The CIA obviously knew the facts of the case. Nevertheless, with Wilson and the media, led by the Times, generating a feeding frenzy over the publication of his wife's name and affiliation, the agency pushed for a Justice Department investigation, on the false premise that revealing her identity was a crime. This is what started it all. It was the perfect way to divert attention from a much-needed investigation of the CIA, the ultimate source of the questionable intelligence that the administration used to make the case for the Iraq War.

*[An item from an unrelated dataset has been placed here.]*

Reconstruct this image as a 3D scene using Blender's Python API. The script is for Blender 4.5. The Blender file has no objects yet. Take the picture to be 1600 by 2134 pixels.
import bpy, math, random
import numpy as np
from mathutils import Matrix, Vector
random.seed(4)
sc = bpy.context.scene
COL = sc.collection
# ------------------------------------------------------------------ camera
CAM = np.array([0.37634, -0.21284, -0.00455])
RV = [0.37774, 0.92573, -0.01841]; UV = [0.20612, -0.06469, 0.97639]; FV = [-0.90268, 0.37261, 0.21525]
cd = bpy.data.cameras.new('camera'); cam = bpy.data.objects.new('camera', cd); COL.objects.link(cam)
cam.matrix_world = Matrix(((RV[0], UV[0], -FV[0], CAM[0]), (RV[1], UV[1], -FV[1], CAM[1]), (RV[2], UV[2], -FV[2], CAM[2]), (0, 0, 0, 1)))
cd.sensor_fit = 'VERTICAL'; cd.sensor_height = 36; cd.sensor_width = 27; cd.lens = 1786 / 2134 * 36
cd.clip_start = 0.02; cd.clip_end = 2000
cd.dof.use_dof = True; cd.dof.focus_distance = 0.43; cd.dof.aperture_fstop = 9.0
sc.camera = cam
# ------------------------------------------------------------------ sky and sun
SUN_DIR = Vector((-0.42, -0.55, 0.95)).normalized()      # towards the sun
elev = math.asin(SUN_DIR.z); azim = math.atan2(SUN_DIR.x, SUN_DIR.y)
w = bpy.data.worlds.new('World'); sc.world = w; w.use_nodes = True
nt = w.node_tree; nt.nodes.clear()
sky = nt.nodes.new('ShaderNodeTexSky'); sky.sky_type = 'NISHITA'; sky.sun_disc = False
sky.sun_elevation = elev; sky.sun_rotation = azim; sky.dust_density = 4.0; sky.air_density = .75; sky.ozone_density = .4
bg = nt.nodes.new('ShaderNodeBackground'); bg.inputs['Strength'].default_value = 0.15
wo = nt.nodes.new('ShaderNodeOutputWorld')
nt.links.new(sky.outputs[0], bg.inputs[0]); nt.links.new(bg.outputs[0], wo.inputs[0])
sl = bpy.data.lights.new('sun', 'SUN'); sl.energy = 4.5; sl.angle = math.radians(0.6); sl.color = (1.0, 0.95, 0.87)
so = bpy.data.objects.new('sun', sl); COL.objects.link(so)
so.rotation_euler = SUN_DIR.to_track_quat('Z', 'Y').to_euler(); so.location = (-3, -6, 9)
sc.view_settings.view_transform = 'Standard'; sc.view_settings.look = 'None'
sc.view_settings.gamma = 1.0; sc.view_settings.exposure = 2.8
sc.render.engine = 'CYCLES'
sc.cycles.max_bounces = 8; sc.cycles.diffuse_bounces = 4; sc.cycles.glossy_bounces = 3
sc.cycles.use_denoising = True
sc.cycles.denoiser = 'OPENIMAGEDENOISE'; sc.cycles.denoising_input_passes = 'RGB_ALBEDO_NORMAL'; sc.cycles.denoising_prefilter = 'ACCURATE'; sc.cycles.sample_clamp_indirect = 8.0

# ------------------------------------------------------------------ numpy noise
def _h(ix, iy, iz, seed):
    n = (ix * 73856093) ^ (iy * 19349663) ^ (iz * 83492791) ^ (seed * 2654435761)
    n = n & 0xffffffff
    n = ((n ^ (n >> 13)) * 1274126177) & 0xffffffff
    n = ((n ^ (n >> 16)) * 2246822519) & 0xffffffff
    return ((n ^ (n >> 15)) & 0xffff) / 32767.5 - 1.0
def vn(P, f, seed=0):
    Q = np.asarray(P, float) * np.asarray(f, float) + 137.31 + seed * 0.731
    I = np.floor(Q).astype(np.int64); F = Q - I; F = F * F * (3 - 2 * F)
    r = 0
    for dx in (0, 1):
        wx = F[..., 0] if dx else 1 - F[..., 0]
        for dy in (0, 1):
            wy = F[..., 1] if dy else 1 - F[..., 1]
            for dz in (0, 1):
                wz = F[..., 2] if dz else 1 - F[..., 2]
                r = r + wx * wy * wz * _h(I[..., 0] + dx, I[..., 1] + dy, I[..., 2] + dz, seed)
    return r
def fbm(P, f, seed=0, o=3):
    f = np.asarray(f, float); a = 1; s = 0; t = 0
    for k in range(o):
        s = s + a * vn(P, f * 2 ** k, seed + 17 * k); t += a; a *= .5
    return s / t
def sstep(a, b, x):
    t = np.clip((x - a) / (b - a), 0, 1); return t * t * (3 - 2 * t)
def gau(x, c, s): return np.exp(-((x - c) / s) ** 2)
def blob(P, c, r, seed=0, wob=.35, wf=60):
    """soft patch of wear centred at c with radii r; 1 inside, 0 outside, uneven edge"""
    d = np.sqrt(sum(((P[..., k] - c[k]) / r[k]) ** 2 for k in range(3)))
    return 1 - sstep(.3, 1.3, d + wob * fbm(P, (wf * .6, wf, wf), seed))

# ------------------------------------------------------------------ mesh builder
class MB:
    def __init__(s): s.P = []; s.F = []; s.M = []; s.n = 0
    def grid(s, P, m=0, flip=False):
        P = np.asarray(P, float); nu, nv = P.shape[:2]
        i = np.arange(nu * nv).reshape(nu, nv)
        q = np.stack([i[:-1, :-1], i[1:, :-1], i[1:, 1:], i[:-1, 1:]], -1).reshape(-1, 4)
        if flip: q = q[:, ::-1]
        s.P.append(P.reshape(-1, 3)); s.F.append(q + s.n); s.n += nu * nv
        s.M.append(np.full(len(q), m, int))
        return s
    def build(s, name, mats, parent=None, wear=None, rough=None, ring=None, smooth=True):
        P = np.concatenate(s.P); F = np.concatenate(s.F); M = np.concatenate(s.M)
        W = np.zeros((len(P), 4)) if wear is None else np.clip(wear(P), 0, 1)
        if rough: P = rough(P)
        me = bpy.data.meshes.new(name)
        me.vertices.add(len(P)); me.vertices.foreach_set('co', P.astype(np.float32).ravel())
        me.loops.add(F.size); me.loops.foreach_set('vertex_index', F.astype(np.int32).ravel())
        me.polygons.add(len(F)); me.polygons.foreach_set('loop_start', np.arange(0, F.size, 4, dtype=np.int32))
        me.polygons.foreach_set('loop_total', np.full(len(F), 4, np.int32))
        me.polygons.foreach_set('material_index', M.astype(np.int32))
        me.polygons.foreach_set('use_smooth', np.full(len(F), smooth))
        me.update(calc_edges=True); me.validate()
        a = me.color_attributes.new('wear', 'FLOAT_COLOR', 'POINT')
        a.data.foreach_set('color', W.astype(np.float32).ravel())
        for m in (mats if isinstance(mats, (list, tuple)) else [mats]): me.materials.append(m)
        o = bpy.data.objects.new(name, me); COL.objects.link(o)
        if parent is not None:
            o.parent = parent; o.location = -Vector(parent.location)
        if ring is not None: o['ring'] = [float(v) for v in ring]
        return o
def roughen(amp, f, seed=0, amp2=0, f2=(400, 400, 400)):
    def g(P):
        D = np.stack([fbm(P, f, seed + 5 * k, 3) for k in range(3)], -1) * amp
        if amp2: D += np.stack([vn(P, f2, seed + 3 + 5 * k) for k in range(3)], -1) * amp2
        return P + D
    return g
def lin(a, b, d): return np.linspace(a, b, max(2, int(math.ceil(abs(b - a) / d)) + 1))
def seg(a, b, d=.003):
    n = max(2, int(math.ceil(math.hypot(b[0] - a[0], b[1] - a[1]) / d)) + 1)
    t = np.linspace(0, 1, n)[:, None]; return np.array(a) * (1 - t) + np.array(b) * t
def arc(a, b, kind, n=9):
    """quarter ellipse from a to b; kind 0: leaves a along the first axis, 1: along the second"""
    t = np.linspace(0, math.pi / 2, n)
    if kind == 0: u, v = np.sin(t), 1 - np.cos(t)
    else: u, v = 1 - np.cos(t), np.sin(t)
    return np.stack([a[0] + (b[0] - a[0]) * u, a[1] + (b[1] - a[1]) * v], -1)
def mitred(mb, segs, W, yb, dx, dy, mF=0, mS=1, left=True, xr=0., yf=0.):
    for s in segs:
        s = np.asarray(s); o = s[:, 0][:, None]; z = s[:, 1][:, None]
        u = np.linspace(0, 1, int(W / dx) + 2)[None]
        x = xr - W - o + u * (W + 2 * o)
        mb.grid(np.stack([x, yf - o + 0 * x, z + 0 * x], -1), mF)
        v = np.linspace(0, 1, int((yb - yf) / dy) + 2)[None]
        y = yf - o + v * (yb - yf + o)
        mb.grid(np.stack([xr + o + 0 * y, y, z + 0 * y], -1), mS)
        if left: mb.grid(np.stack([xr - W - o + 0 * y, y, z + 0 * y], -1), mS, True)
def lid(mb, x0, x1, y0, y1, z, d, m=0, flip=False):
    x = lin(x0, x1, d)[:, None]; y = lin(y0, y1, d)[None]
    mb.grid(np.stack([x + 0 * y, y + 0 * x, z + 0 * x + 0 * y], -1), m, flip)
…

All you've got to do is read the Senate Select Committe's Report and that becomes as obvious as the nose on your face, but who ever digs through a badly written 500-page tome in these TV-addled days to find out any semblance of the truth? Certainly not those who have sharpened their axes and are using them against the Administration.

The CIA didn't know that playing politics with the White House is ultimately a losing battle as is shown by the fact that the DCI is no longer the top dog in the intelligence community. That old oxymoron, military intelligence, will now rule the intelligence roost. I don't know whether this is good or bad, but I do know that the CIA miscalculated badly. If I were the President, I wouldn't want to rely on intelligence from an agency so puffed up on its own importance that it thinks it can take on the White House.

As a result of all this, the CIA has been weakened considerably.